**Task to carry out**:
Produce a word-for-word copy of the listing below without its pictures.

**Supplied data**:
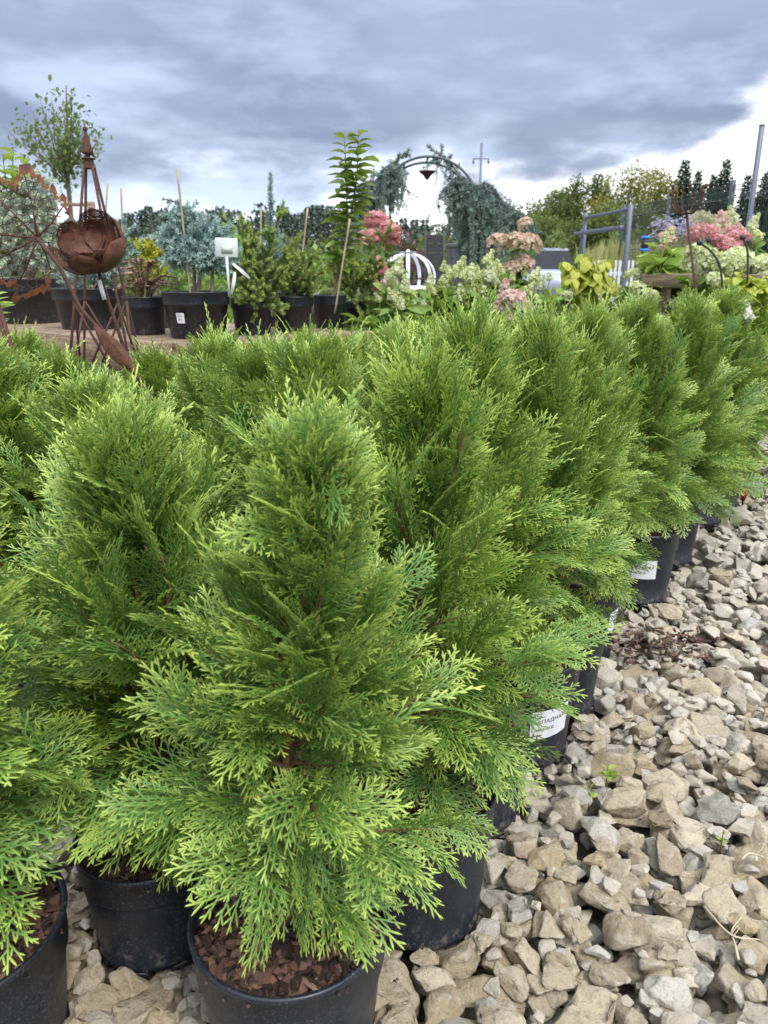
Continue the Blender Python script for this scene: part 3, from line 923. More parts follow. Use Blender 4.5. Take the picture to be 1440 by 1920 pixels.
MAT['lime_needle'] = leaf_mat('lime_needle', (0.30, 0.38, 0.03), (0.48, 0.52, 0.05), (0.62, 0.60, 0.06), 0.55, 0.1)
MAT['spruce'] = leaf_mat('far_spruce', (0.022, 0.045, 0.025), (0.04, 0.07, 0.04), (0.055, 0.09, 0.05), 0.65, 0.0)
MAT['decid_a'] = leaf_mat('far_green_crown', (0.06, 0.10, 0.025), (0.10, 0.145, 0.035), (0.15, 0.19, 0.05), 0.6, 0.2)
MAT['decid_b'] = leaf_mat('far_yellowing_crown', (0.12, 0.145, 0.025), (0.19, 0.20, 0.03), (0.27, 0.24, 0.04), 0.6, 0.2)
MAT['forest'] = leaf_mat('forest_crown', (0.05, 0.075, 0.055), (0.075, 0.105, 0.075), (0.10, 0.135, 0.09), 0.7, 0.0)
MAT['purple'] = leaf_mat('purple_leaf', (0.07, 0.035, 0.045), (0.11, 0.055, 0.06), (0.15, 0.08, 0.08), 0.5, 0.15)
def petal(name, c1, c2, tip): return leaf_mat(name, c1, c2, tip, 0.6, 0.3, 0.2, 0.4, 1.1)
MAT['cream'] = petal('cream_petal', (0.66, 0.68, 0.42), (0.76, 0.75, 0.56), (0.62, 0.70, 0.34))
MAT['limecream'] = petal('lime_cream_petal', (0.52, 0.58, 0.24), (0.66, 0.68, 0.38), (0.72, 0.73, 0.50))
MAT['pink'] = petal('pink_petal', (0.58, 0.15, 0.20), (0.66, 0.30, 0.33), (0.68, 0.42, 0.42))
MAT['palepink'] = petal('pale_pink_petal', (0.70, 0.50, 0.46), (0.76, 0.66, 0.56), (0.68, 0.36, 0.38))
MAT['peach'] = petal('peach_petal', (0.66, 0.49, 0.38), (0.72, 0.60, 0.48), (0.62, 0.42, 0.34))
MAT['lilac'] = petal('lilac_petal', (0.36, 0.30, 0.58), (0.48, 0.42, 0.66), (0.58, 0.52, 0.70))
MAT['reed'] = leaf_mat('reed_blade', (0.24, 0.27, 0.08), (0.36, 0.36, 0.14), (0.46, 0.42, 0.20), 0.6, 0.3)
MAT['plume'] = leaf_mat('grass_plume', (0.55, 0.50, 0.38), (0.68, 0.62, 0.50), (0.60, 0.55, 0.42), 0.7, 0.3)
MAT['bark_grey'] = solid_mat('grey_bark', (0.24, 0.19, 0.15), (0.13, 0.10, 0.08), 0.85, scale=40, bmp=0.5)
MAT['stemgreen'] = solid_mat('green_stem', (0.14, 0.17, 0.06), (0.20, 0.14, 0.07), 0.6)
MAT['bamboo'] = solid_mat('bamboo_cane', (0.42, 0.34, 0.22), (0.30, 0.235, 0.15), 0.7, scale=14)
MAT['wood'] = solid_mat('weathered_board', (0.29, 0.20, 0.13), (0.14, 0.098, 0.066), 0.75, scale=5, bmp=0.4, stretch=(1.5, 1.5, 14))
MAT['rust'] = solid_mat('rusted_steel', (0.095, 0.036, 0.022), (0.055, 0.023, 0.016), 0.8, scale=45, bmp=0.4)
MAT['rust_orange'] = solid_mat('orange_rust', (0.22, 0.075, 0.026), (0.075, 0.03, 0.02), 0.85, scale=32, bmp=0.4)
MAT['white_paint'] = solid_mat('white_painted_iron', (0.74, 0.76, 0.80), (0.66, 0.68, 0.73), 0.4)
MAT['sign_white'] = solid_mat('white_plastic', (0.66, 0.70, 0.72), (0.60, 0.65, 0.66), 0.35, scale=8)
MAT['graphite'] = solid_mat('graphite_paint', (0.13, 0.145, 0.20), (0.115, 0.13, 0.175), 0.45)
MAT['fence'] = solid_mat('dark_green_wire', (0.045, 0.065, 0.065), None, 0.5)
MAT['black'] = solid_mat('black_iron', (0.022, 0.023, 0.026), (0.03, 0.03, 0.033), 0.5)
MAT['panel'] = solid_mat('dark_brown_slat', (0.035, 0.033, 0.038), (0.05, 0.047, 0.05), 0.6)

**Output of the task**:
Continue the Blender Python script for this scene: part 3, from line 923. More parts follow. Use Blender 4.5. Take the picture to be 1440 by 1920 pixels.
MAT['lime_needle'] = leaf_mat('lime_needle', (0.30, 0.38, 0.03), (0.48, 0.52, 0.05), (0.62, 0.60, 0.06), 0.55, 0.1)
MAT['spruce'] = leaf_mat('far_spruce', (0.022, 0.045, 0.025), (0.04, 0.07, 0.04), (0.055, 0.09, 0.05), 0.65, 0.0)
MAT['decid_a'] = leaf_mat('far_green_crown', (0.06, 0.10, 0.025), (0.10, 0.145, 0.035), (0.15, 0.19, 0.05), 0.6, 0.2)
MAT['decid_b'] = leaf_mat('far_yellowing_crown', (0.12, 0.145, 0.025), (0.19, 0.20, 0.03), (0.27, 0.24, 0.04), 0.6, 0.2)
MAT['forest'] = leaf_mat('forest_crown', (0.05, 0.075, 0.055), (0.075, 0.105, 0.075), (0.10, 0.135, 0.09), 0.7, 0.0)
MAT['purple'] = leaf_mat('purple_leaf', (0.07, 0.035, 0.045), (0.11, 0.055, 0.06), (0.15, 0.08, 0.08), 0.5, 0.15)
def petal(name, c1, c2, tip): return leaf_mat(name, c1, c2, tip, 0.6, 0.3, 0.2, 0.4, 1.1)
MAT['cream'] = petal('cream_petal', (0.66, 0.68, 0.42), (0.76, 0.75, 0.56), (0.62, 0.70, 0.34))
MAT['limecream'] = petal('lime_cream_petal', (0.52, 0.58, 0.24), (0.66, 0.68, 0.38), (0.72, 0.73, 0.50))
MAT['pink'] = petal('pink_petal', (0.58, 0.15, 0.20), (0.66, 0.30, 0.33), (0.68, 0.42, 0.42))
MAT['palepink'] = petal('pale_pink_petal', (0.70, 0.50, 0.46), (0.76, 0.66, 0.56), (0.68, 0.36, 0.38))
MAT['peach'] = petal('peach_petal', (0.66, 0.49, 0.38), (0.72, 0.60, 0.48), (0.62, 0.42, 0.34))
MAT['lilac'] = petal('lilac_petal', (0.36, 0.30, 0.58), (0.48, 0.42, 0.66), (0.58, 0.52, 0.70))
MAT['reed'] = leaf_mat('reed_blade', (0.24, 0.27, 0.08), (0.36, 0.36, 0.14), (0.46, 0.42, 0.20), 0.6, 0.3)
MAT['plume'] = leaf_mat('grass_plume', (0.55, 0.50, 0.38), (0.68, 0.62, 0.50), (0.60, 0.55, 0.42), 0.7, 0.3)
MAT['bark_grey'] = solid_mat('grey_bark', (0.24, 0.19, 0.15), (0.13, 0.10, 0.08), 0.85, scale=40, bmp=0.5)
MAT['stemgreen'] = solid_mat('green_stem', (0.14, 0.17, 0.06), (0.20, 0.14, 0.07), 0.6)
MAT['bamboo'] = solid_mat('bamboo_cane', (0.42, 0.34, 0.22), (0.30, 0.235, 0.15), 0.7, scale=14)
MAT['wood'] = solid_mat('weathered_board', (0.29, 0.20, 0.13), (0.14, 0.098, 0.066), 0.75, scale=5, bmp=0.4, stretch=(1.5, 1.5, 14))
MAT['rust'] = solid_mat('rusted_steel', (0.095, 0.036, 0.022), (0.055, 0.023, 0.016), 0.8, scale=45, bmp=0.4)
MAT['rust_orange'] = solid_mat('orange_rust', (0.22, 0.075, 0.026), (0.075, 0.03, 0.02), 0.85, scale=32, bmp=0.4)
MAT['white_paint'] = solid_mat('white_painted_iron', (0.74, 0.76, 0.80), (0.66, 0.68, 0.73), 0.4)
MAT['sign_white'] = solid_mat('white_plastic', (0.66, 0.70, 0.72), (0.60, 0.65, 0.66), 0.35, scale=8)
MAT['graphite'] = solid_mat('graphite_paint', (0.13, 0.145, 0.20), (0.115, 0.13, 0.175), 0.45)
MAT['fence'] = solid_mat('dark_green_wire', (0.045, 0.065, 0.065), None, 0.5)
MAT['black'] = solid_mat('black_iron', (0.022, 0.023, 0.026), (0.03, 0.03, 0.033), 0.5)
MAT['panel'] = solid_mat('dark_brown_slat', (0.035, 0.033, 0.038), (0.05, 0.047, 0.05), 0.6)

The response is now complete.